Let op: de website is verhuisd naar fritsvanderwaa.nl

de Volkskrant van 06-06-2003, Pagina 10, Kunst, Recensie

Bij Hampson krijgt Mahler eigen toon

Mahler-liederen door Thomas Hampson en Wolfram Rieger. 4 juni, Concertgebouw, Amsterdam. Volgend concert: 7/6.

Een rijzige gestalte, gehuld in een lange jas van negentiende-eeuwse snit, daalt de trap naar het podium van het Concertgebouw af. Thomas Hampson is terug in Amsterdam. De 48-jarige meesterzanger, in 1995 de grote ster van het Mahlerfeest en sedertdien een graag geziene gast in het Gebouw, herhaalt zijn wapenfeit van weleer: twee recitals met een zeer ruime keus uit Mahlers liederen.

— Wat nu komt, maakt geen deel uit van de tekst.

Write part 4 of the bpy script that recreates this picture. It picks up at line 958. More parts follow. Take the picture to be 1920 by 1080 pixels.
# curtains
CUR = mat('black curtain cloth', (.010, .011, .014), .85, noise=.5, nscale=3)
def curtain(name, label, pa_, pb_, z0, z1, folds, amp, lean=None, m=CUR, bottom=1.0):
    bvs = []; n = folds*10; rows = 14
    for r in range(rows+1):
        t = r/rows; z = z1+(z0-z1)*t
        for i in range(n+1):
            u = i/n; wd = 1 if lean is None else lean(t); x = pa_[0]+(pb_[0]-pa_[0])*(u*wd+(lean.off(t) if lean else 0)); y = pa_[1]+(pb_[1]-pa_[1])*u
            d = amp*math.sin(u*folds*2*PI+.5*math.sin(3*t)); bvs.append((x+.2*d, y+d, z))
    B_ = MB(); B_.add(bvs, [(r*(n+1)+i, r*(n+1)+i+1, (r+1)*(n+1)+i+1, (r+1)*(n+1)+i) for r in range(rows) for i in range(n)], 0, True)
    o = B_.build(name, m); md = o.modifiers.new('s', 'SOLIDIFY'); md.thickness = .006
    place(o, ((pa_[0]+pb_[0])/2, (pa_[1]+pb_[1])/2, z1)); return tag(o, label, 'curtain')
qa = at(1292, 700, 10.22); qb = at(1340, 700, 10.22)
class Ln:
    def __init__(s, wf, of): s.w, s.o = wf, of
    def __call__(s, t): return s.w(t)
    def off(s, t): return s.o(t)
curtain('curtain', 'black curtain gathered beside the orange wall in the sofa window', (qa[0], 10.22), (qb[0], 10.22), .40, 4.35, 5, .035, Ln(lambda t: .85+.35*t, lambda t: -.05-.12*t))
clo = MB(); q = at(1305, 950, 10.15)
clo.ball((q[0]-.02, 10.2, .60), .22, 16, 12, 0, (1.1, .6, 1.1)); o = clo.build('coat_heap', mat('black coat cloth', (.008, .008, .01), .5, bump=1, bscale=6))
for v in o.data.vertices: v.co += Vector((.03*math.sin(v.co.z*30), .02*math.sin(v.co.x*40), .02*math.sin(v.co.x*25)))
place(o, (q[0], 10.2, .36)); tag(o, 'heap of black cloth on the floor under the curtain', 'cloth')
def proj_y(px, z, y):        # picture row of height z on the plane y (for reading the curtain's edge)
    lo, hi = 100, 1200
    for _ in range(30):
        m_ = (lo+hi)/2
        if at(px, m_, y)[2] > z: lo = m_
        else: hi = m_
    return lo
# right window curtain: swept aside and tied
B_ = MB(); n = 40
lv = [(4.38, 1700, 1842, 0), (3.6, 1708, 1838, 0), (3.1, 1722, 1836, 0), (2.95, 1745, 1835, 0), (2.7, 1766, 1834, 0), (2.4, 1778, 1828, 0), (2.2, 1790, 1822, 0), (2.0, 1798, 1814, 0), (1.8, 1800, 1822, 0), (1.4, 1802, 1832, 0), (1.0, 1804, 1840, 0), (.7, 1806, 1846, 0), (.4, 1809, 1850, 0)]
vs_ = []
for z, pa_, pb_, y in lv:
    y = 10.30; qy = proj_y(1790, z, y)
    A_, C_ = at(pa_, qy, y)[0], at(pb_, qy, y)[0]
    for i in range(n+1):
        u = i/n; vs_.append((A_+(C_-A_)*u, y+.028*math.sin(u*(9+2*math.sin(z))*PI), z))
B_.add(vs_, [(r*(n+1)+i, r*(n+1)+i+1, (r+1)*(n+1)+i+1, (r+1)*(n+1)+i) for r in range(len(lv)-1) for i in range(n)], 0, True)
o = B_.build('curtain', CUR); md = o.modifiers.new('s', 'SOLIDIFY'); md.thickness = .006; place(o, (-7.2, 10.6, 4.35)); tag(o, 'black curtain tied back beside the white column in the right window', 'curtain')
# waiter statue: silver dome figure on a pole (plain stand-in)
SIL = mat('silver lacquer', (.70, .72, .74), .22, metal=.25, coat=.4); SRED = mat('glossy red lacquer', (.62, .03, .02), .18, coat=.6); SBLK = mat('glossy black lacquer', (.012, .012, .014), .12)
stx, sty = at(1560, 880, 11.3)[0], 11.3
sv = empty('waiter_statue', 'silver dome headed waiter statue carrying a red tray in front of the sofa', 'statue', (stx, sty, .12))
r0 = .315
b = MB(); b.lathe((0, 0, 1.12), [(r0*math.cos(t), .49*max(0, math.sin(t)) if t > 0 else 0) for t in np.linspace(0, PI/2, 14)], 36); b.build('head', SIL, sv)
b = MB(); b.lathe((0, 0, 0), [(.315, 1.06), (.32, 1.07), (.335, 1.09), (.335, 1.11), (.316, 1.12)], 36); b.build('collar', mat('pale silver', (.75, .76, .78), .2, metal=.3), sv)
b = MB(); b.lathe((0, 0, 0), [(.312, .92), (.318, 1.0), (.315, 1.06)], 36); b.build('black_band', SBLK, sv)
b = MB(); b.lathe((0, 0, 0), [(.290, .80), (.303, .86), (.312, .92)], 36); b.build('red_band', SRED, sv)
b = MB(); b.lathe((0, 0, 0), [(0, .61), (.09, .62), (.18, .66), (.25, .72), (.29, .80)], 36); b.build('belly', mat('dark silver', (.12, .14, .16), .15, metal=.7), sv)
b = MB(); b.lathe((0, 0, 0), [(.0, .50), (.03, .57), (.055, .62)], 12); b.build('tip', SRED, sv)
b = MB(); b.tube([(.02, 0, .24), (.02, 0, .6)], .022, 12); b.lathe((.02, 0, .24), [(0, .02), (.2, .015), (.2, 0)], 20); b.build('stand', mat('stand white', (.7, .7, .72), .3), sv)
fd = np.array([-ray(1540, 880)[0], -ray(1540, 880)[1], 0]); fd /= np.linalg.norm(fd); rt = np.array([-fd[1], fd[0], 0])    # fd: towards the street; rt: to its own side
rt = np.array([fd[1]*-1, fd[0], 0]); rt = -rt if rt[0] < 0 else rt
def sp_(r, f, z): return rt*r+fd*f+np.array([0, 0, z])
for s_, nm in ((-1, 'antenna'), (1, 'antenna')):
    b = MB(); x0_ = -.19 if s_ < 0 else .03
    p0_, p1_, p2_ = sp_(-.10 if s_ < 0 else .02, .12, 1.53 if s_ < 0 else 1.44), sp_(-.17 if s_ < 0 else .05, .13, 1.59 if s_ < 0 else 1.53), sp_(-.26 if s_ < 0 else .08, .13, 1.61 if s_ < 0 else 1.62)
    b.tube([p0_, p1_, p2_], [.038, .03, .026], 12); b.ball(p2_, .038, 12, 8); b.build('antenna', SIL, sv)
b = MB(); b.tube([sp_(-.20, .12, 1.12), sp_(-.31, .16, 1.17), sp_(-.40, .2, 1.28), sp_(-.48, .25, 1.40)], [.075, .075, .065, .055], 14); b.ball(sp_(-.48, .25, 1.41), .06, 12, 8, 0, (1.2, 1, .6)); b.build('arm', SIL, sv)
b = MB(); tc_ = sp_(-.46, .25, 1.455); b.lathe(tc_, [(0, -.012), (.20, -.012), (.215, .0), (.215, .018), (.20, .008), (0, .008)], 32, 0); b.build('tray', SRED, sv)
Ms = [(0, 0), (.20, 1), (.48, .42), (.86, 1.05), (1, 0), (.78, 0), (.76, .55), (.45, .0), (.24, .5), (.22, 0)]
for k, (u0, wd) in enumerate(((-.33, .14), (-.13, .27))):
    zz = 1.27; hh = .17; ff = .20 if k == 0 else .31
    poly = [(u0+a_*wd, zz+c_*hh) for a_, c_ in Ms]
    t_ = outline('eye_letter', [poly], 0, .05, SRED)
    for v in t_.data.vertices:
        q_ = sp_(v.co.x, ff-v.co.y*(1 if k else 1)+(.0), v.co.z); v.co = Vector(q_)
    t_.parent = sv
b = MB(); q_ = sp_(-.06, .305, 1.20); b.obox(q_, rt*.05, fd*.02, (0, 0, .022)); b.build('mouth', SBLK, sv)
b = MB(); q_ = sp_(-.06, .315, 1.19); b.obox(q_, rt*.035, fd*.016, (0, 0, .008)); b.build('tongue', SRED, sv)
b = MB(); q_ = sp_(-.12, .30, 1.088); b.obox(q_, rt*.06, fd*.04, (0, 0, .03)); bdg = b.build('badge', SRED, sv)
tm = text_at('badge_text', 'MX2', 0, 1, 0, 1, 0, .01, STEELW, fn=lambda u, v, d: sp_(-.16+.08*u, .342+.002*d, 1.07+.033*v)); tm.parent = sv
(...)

Zijn eerste optreden omvat een door hemzelf thematisch geordende selectie uit Fünf frühe Lieder en Des Knaben Wunderhorn. Zaterdag volgt een programma waarin de Kindertotenlieder en Lieder eines fahrenden Gesellen centraal staan.

Vanaf het eerste lied, het innige Frühlingsmorgen, kun je een speld horen vallen in de stampvolle Grote Zaal. Dat is niet alleen de verdienste van Hampson, wiens bronzen bariton zelfs op fluistersterkte doordringt tot in de verste uithoeken van de zaal, maar evenzeer van Wolfram Rieger, een pianist voor wie de nederige benaming 'begeleider' ten enenmale ontoereikend is. Het tweetal put het uiterste uit Mahlers liederen, van de innigste fijnzinnigheid tot een bijna brute hardhandigheid. Verbazend is vooral dat elk lied een karakteristieke toonzetting krijgt. Hampson is geen lettergrepenslijper, hij streeft naar een vloeiende, natuurlijke voordracht, maar in elk lied treft hij door subtiele timbreverschillen en een ongedwongen, maar geraffineerde omgang met het tempo een telkens andere toon. In zijn queeste naar de essentie van Mahler schroomt hij niet het waar nodig welhaast uit te schreeuwen. Het gaat het streven naar schoonheid voorbij - met alle recht en reden, want uit veel van deze liederen spreekt, naast weemoed en smart, een bijtende ironie.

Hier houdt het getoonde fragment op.